小山内:先ほども言いましたが『エピソード アーデン』は、作られなかったDLC含めてのプロローグになっています。新しいシリーズがこのDLCで始まって、小説で終わる形の展開に奇しくもなっているので、新しい『FFXV』のシリーズをここから楽しんでいただくには、ちょうどいい入口になっています。ぜひアニメを見てゲームをプレイして、小説を読んでいただいて、最後に自分たちが見たいと思っていた未来につながる『FFXV』のフィナーレを、もう一度体験していただけたらすごくうれしいです。
加部:今迷っている方たちは、本編の発売当時には遊んだけどもDLCは「まあ、いいか」と遊ばれていない方が多いと思います。今は『ロイヤルエディション』などですごくたくさんのアップデートが入り、王都城周辺もすごいことになっています(笑)。『エピソード アーデン』はそんな変化が起きた『FFXV』を、もう一回見るにはいいタイミングだと思います。そして、最後にこれから発売する小説も読んでいただければ『FFXV』の物語は完結しますので、それも含めて『FFXV』を楽しむにはいいタイミングではないでしょうか。

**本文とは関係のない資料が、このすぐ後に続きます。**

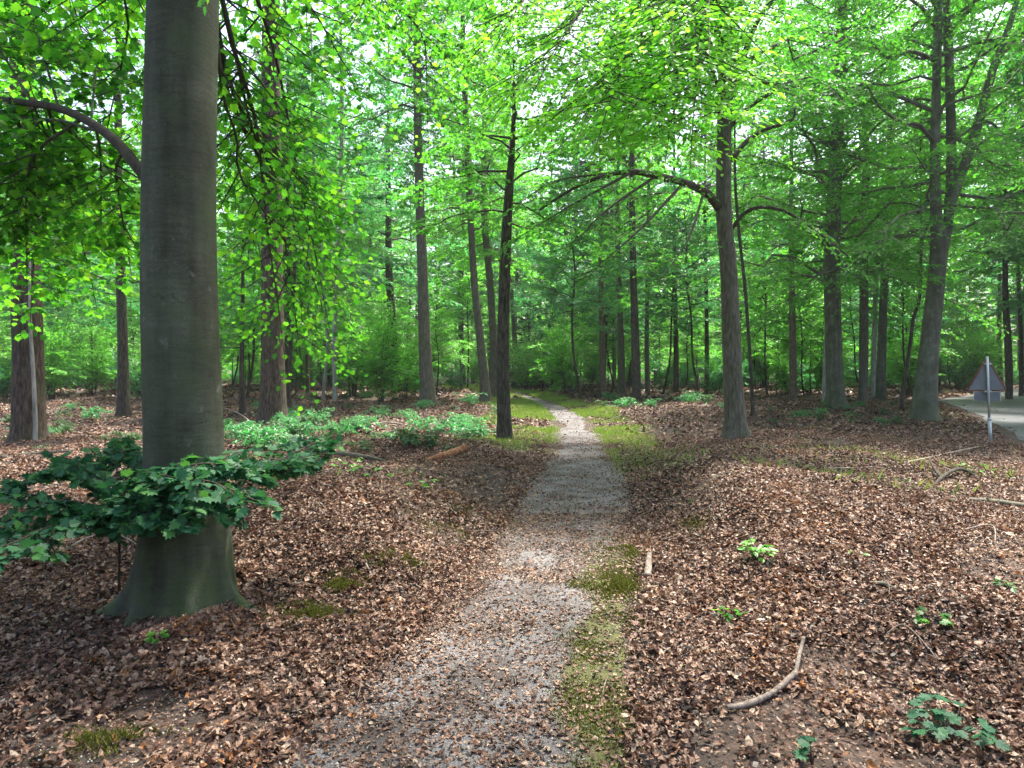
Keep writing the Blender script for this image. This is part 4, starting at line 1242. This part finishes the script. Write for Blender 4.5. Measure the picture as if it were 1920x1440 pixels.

――最後に『FFXV』の開発に長くかかわられてきた立場から、それぞれひと言いただけますでしょうか。
寺田:僕は長い期間『FFXV』の開発にかかわってきました。ゲームを作ってきたなかで、ここまでいろいろやることができたのは『FFXV』なので、単純に言うと「『FFXV』ありがとう」というのが僕の感想です。ゲームを作ること以外に、ユーザーのみなさんと会話することも、このようにインタビューを受けることもそうです。最後はディレクターまでできたので、そういう意味でも感謝してもしきれないタイトルになりました。
――こんなに長く携わるコンテンツはなかなかありませんよね。
寺田:そうですね。やはりみなさんに支えられていることが大きいかなと。ゲーム開発以外の方たちが努力してくれたからこそなので、感謝しかありません。
小山内:最初に言ったように『FFXV』ではいろいろな仕事を担当して、アニメも小説もかかわるとは当初は想定していませんでしたので、本当にいい経験をさせていただきました。あとはいろいろな展開をしてきたので、開発をしていながらお祭り感というか、ムーブメントのなかに自分がいるような感覚で作っていたんです。
外部で協力してくださった方たちはもちろんですが、『FFXV』はみんなが1つになって作った作品です。距離感が近い形で作れた、本当にめずらしいタイトルだと思います。そこに自分も立ち会って作ることができて、ファンに支えていただいていることを肌で感じることができて、本当に開発冥利に尽きるタイトルになりました。僕も本当に感謝しかありません。
加部:自分が『FFXV』に入った最初は、主にイベント関連のアニメーションを担当していて、そこから半年くらいで「プレイヤーキャラクターもやってみたい」と言ったら、実際に担当させてくれたことに感謝です。「自分にまかせてくれるんだ」と(笑)。
それもありつつ、『FFXV』のように発売から2年間も愛されるコンテンツはなかなかないと思っています。じつは何かのタイミングごとにファンの方がファンレターをくださるのですが、届いたという知らせを聞いたら速攻で読みにいって、みなさんからエネルギーをもらっていました。同じ言葉になってしまいますが、ファンの方にエネルギーをいただきつつ作ることができて、本当に楽しかったです。